[Job]
The listing below begins with the first line you should copy; stop after the line containing "CAMH = 1.624", and drop every picture.

===== Data

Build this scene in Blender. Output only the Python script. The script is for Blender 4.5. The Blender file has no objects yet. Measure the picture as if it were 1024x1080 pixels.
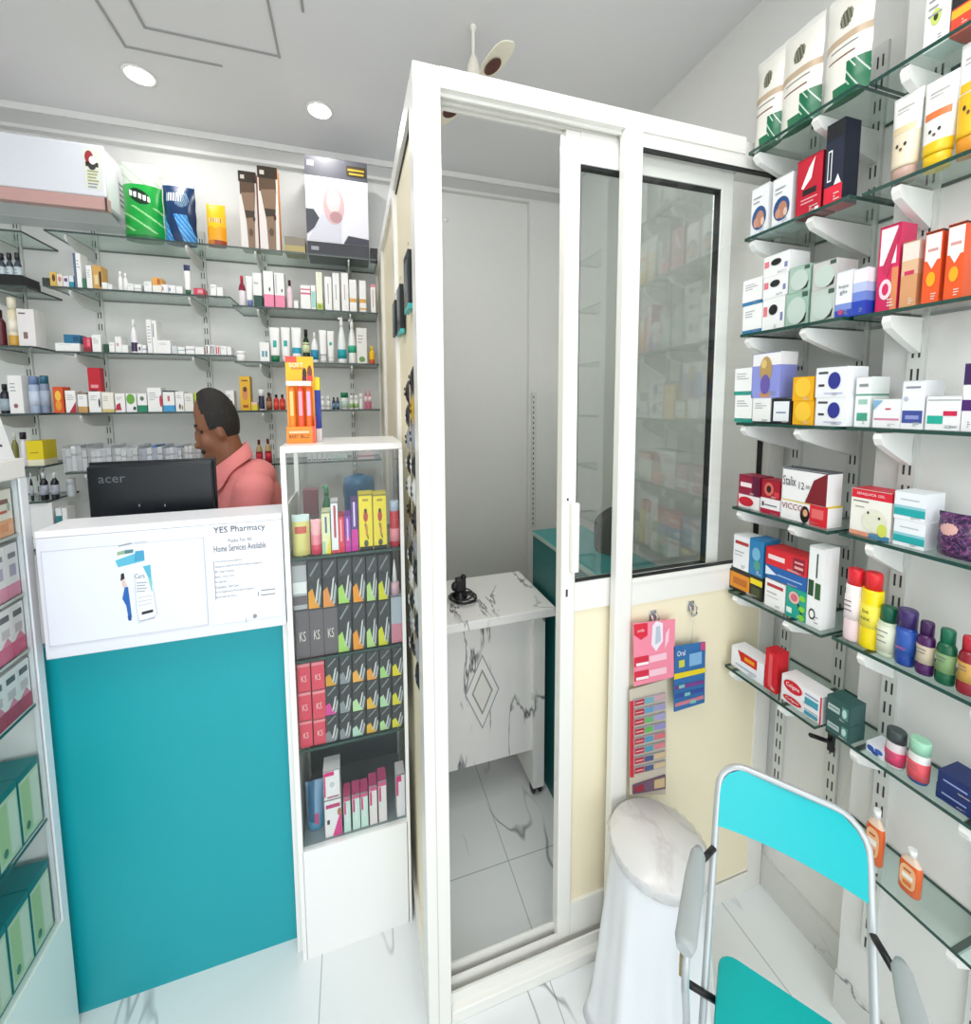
import bpy, bmesh, math, random
from mathutils import Vector, Matrix, Euler
random.seed(7)
SC = bpy.context.scene
COL = SC.collection
PI = math.pi

# ------------------------------------------------------------------ camera
FOC, PCX, PCY = 424.85, 495.41, 460.67          # pixels in a 1024 x 1080 frame
YAW, PITCH, ROLL = 0.28558143, 0.0811760, -0.00735609
CAMH = 1.624

def cam_axes():
    r = Vector((math.cos(YAW), -math.sin(YAW), 0)); f = Vector((math.sin(YAW), math.cos(YAW), 0)); u = Vector((0, 0, 1))
    cp, sp = math.cos(PITCH), math.sin(PITCH)
    f2 = cp * f - sp * u; u2 = sp * f + cp * u
    cr, sr = math.cos(ROLL), math.sin(ROLL)
    return cr * r + sr * u2, -sr * r + cr * u2, f2
CR, CU, CF = cam_axes()
cam_d = bpy.data.cameras.new('camera'); cam = bpy.data.objects.new('camera', cam_d); COL.objects.link(cam)
cam.matrix_world = Matrix(((CR.x, CU.x, -CF.x, 0), (CR.y, CU.y, -CF.y, 0), (CR.z, CU.z, -CF.z, CAMH), (0, 0, 0, 1)))
cam_d.sensor_fit = 'HORIZONTAL'; cam_d.sensor_width = 36
cam_d.lens = FOC / 1024 * 36
cam_d.shift_x = (512 - PCX) / 1024; cam_d.shift_y = -(540 - PCY) / 1024
cam_d.clip_start = 0.02
SC.camera = cam

def at(px, py, x=None, y=None, z=None):
    """the point of a wall, shelf front or floor plane that the photograph shows at a pixel"""
    d = CR * ((px - PCX) / FOC) - CU * ((py - PCY) / FOC) + CF
    t = x / d.x if x is not None else y / d.y if y is not None else (z - CAMH) / d.z
    return Vector((0, 0, CAMH)) + d * t

def proj(p):
    d = Vector(p) - Vector((0, 0, CAMH)); w = d.dot(CF)
    return PCX + FOC * d.dot(CR) / w, PCY - FOC * d.dot(CU) / w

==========

[Written response]
Build this scene in Blender. Output only the Python script. The script is for Blender 4.5. The Blender file has no objects yet. Measure the picture as if it were 1024x1080 pixels.
import bpy, bmesh, math, random
from mathutils import Vector, Matrix, Euler
random.seed(7)
SC = bpy.context.scene
COL = SC.collection
PI = math.pi

# ------------------------------------------------------------------ camera
FOC, PCX, PCY = 424.85, 495.41, 460.67          # pixels in a 1024 x 1080 frame
YAW, PITCH, ROLL = 0.28558143, 0.0811760, -0.00735609
CAMH = 1.624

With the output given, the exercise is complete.